Apparently there was an insatiable “pent-up demand” for farmland from lifestyle buyers, farmers seeking rollover relief from capital gains tax (arising from development land sales), and other buyers wishing to use farmland’s exemption from inheritance tax. 

Prices drop, just not as much

To be fair, he has been proven partly right over the past two years, as farmland prices have not dropped by as much as I had suggested.

He was right that bearish factors, like worries about the viability of UK farming, have been largely cancelled out by the bullish tax-related reasons for owning land that he cited in the first place.

But with the ongoing economic uncertainties created by the prospect of Brexit becoming ever more stark, are we now finally about to witness a land price collapse?   

Agent’s forecast

The chances of that happening have surely increased when the likes of Savills are now forecasting that Brexit will slice one-fifth off the value of commercial farms?

Indeed, it goes so far as to suggest that farmland is likely to be the worst hit of all commercial property sectors in the coming years, with values falling even more than high street retail properties, which are being decimated by the growth in online shopping.

If this does happen, what effect will it have on big banks’ confidence in their £20bn loan book to UK farmers? 

The vast bulk of those loans is secured against land rather than machinery or livestock.
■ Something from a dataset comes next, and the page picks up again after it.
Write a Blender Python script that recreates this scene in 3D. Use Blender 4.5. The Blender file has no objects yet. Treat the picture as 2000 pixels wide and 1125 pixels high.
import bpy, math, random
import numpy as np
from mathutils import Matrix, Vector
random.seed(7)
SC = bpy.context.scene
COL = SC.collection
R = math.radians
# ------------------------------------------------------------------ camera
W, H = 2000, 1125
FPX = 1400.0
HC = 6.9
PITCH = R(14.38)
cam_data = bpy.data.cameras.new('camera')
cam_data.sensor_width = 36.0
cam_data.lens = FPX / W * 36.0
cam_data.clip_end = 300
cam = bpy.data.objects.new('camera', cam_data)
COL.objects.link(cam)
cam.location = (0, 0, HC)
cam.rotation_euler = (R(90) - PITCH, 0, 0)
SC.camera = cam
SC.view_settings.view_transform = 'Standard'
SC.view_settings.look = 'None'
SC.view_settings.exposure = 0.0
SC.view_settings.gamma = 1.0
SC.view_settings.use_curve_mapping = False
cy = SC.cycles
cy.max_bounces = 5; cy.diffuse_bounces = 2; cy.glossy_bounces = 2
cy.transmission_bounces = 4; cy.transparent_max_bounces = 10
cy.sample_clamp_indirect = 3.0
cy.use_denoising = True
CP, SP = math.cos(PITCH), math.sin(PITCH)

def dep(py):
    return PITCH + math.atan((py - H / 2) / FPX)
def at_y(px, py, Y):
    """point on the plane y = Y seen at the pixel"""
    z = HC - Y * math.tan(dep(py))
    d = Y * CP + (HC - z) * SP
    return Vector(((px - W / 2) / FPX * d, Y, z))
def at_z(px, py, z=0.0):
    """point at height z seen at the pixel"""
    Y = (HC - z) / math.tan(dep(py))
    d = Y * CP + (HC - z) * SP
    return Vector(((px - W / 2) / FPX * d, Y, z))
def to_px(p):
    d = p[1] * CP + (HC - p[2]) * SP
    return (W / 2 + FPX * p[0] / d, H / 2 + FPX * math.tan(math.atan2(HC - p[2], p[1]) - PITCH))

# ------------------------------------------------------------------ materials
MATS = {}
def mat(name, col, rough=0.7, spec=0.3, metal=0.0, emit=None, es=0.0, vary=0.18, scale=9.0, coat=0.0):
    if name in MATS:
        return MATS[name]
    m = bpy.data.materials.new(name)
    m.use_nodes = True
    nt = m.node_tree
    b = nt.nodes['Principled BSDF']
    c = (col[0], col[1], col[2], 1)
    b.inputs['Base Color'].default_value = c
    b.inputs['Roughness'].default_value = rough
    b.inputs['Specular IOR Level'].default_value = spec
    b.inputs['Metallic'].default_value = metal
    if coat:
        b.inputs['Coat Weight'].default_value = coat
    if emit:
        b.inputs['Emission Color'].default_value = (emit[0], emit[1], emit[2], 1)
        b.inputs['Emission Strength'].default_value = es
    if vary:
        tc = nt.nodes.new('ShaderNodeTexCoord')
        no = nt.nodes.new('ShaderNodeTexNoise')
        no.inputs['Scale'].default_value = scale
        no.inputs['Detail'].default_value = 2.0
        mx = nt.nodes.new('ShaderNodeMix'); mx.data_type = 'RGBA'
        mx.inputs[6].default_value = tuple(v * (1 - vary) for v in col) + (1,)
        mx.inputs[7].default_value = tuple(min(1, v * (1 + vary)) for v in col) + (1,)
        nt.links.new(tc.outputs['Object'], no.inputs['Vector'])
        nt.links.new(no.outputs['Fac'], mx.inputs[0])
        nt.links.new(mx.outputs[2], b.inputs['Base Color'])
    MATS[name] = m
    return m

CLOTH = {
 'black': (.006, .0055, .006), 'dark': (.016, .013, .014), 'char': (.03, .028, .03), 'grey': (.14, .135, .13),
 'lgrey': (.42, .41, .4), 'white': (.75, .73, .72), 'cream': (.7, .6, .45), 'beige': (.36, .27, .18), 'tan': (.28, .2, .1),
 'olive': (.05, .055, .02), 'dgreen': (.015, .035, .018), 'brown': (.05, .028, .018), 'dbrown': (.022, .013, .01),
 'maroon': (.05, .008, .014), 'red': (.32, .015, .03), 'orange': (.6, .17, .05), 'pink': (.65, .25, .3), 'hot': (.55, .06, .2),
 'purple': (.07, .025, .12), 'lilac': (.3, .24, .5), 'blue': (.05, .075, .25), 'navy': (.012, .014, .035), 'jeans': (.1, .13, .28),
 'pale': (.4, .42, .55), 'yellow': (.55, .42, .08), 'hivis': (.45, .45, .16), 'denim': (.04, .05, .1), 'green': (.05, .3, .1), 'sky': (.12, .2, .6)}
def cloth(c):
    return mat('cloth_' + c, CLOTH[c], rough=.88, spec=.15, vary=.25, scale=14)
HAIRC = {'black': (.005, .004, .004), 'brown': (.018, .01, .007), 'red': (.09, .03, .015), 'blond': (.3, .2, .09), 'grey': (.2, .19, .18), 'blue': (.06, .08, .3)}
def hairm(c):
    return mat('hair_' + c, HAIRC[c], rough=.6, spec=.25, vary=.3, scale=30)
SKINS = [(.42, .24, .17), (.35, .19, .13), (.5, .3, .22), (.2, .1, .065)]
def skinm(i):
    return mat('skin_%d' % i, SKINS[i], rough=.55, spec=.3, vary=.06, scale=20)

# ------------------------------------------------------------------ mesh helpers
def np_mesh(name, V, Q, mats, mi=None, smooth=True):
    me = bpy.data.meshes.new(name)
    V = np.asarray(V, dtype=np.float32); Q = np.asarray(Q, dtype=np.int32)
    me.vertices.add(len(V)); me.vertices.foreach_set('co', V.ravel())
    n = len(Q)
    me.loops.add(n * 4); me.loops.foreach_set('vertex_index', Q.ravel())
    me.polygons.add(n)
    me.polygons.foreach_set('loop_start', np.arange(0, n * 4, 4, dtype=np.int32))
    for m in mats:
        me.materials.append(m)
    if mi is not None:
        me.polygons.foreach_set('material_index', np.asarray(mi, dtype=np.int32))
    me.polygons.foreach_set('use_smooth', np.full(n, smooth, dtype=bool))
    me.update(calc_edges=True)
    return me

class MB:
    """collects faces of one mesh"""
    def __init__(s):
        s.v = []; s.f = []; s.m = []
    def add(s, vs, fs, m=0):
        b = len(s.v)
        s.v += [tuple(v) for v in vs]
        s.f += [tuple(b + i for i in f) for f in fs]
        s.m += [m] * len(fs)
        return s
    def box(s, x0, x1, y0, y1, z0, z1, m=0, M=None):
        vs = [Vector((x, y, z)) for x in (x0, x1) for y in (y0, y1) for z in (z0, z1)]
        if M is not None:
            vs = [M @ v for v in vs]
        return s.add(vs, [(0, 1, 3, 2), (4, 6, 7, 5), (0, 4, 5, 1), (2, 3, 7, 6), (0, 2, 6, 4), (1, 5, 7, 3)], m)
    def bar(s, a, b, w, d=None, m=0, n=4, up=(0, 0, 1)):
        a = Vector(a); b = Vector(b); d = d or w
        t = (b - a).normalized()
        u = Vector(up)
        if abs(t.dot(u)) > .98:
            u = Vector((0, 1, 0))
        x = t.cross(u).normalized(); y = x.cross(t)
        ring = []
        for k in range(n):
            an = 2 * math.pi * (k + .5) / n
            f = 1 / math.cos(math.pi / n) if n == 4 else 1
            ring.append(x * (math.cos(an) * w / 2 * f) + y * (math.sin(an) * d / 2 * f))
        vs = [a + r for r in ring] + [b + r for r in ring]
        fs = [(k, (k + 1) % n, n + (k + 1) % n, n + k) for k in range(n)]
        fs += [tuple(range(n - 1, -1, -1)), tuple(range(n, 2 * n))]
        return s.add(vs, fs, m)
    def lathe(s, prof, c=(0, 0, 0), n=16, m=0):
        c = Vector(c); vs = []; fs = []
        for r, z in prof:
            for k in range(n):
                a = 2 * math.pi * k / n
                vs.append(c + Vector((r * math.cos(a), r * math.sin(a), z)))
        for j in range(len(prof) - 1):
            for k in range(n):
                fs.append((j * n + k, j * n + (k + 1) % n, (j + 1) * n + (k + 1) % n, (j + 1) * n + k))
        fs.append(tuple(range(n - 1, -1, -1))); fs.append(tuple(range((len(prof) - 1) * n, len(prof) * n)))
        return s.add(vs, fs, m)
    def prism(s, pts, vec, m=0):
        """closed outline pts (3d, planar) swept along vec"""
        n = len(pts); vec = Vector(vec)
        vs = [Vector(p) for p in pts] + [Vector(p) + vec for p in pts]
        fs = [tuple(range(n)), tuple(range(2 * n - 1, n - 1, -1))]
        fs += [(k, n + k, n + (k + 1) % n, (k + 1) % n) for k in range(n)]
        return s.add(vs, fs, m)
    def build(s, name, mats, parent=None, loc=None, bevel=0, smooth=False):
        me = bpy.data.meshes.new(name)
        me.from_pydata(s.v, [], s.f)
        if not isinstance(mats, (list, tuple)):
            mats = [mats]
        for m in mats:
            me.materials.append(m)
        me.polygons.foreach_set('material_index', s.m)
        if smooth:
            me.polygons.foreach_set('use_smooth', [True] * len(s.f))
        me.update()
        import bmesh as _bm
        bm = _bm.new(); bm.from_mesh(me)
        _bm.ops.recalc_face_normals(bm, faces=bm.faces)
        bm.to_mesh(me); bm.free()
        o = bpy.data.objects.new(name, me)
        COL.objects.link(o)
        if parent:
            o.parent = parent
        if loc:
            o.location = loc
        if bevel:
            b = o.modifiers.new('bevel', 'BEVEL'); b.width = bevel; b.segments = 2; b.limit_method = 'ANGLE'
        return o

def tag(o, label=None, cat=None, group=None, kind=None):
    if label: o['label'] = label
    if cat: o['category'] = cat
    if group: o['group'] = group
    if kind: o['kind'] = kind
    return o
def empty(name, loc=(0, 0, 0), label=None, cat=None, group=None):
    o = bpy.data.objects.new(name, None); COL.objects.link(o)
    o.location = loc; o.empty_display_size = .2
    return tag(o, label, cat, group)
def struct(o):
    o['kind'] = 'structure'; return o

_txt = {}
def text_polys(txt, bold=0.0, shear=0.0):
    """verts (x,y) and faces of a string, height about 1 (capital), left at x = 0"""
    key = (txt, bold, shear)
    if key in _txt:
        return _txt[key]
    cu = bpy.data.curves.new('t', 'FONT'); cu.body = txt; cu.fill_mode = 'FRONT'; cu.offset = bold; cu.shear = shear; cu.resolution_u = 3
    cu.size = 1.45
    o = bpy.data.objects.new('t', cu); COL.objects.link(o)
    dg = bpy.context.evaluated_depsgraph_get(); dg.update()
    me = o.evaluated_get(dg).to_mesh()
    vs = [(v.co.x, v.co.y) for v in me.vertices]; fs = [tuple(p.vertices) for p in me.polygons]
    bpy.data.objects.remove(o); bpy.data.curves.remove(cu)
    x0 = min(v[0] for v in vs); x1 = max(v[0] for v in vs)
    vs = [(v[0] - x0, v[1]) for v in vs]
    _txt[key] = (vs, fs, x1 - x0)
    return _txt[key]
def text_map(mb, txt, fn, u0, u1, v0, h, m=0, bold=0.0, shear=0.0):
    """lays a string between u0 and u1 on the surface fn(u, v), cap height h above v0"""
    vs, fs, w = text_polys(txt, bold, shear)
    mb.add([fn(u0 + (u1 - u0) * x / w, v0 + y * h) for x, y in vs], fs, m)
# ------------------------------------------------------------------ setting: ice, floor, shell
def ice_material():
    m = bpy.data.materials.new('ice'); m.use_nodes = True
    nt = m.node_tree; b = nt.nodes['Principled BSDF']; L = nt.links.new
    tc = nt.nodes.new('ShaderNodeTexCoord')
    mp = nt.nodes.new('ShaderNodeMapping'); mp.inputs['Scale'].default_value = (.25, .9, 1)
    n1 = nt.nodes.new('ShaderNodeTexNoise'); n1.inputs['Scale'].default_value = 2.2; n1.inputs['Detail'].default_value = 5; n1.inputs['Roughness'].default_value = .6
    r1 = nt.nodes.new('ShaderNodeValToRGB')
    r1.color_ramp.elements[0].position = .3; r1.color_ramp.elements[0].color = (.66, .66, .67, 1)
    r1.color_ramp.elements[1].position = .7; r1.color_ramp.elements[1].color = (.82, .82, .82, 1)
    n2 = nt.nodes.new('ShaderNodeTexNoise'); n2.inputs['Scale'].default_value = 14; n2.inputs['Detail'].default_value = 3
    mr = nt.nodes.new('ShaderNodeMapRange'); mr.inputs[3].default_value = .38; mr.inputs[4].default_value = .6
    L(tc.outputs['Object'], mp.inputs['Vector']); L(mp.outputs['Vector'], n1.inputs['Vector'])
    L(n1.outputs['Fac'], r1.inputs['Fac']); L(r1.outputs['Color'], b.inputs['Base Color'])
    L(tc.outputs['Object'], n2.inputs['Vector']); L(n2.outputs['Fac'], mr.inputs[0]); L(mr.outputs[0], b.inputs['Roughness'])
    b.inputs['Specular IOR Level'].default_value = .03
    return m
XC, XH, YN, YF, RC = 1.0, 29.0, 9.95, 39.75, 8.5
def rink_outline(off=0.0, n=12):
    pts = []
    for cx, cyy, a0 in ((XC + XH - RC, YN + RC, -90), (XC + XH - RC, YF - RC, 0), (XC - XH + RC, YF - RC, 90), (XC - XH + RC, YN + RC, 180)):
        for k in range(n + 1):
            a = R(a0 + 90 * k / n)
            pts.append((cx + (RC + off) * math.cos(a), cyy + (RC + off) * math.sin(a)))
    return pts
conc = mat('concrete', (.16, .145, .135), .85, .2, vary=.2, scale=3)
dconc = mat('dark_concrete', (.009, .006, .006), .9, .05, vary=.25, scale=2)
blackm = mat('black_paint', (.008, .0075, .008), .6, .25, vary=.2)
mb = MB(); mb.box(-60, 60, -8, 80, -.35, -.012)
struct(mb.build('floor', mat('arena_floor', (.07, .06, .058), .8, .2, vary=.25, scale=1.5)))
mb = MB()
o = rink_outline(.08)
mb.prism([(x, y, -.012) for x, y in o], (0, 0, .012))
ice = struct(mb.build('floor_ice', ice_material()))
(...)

The only thing that is certain is that, if one bank loses confidence, they all will.

Pressure on land values

Once that happens, it will only add to the downward pressure on land values as more financially exposed farmers are encouraged by their lenders to reduce their debt by selling some land.

Farmers’ confidence in their own businesses is not helped by the type of letter I recently received from a firm of agricultural consultants. It contained an alarming table predicting that, by 2028, my BPS will dwindle to nothing.

The same letter also reminded me that the level of funding for future agri-environmental schemes is still largely unknown. 

BPS and HLS are the financial backbone of my Grade 3 downland farm and that is without considering the likely negative financial effect on my sheep, beef and grain enterprises of changes in UK food trade tariffs post Brexit. (Michael Gove’s recent attempts at making vague reassuring noises about future UK food import tariffs at NFU 2019 brought me little comfort.) 

Of course, it remains to be seen what will happen to the value of farming’s main asset in the coming months if Brexit does happen – which still looks likely.

But at least I feel a little less isolated, now that one of the UK’s leading firms of land agents has joined me with its own dire farmland price prophesies.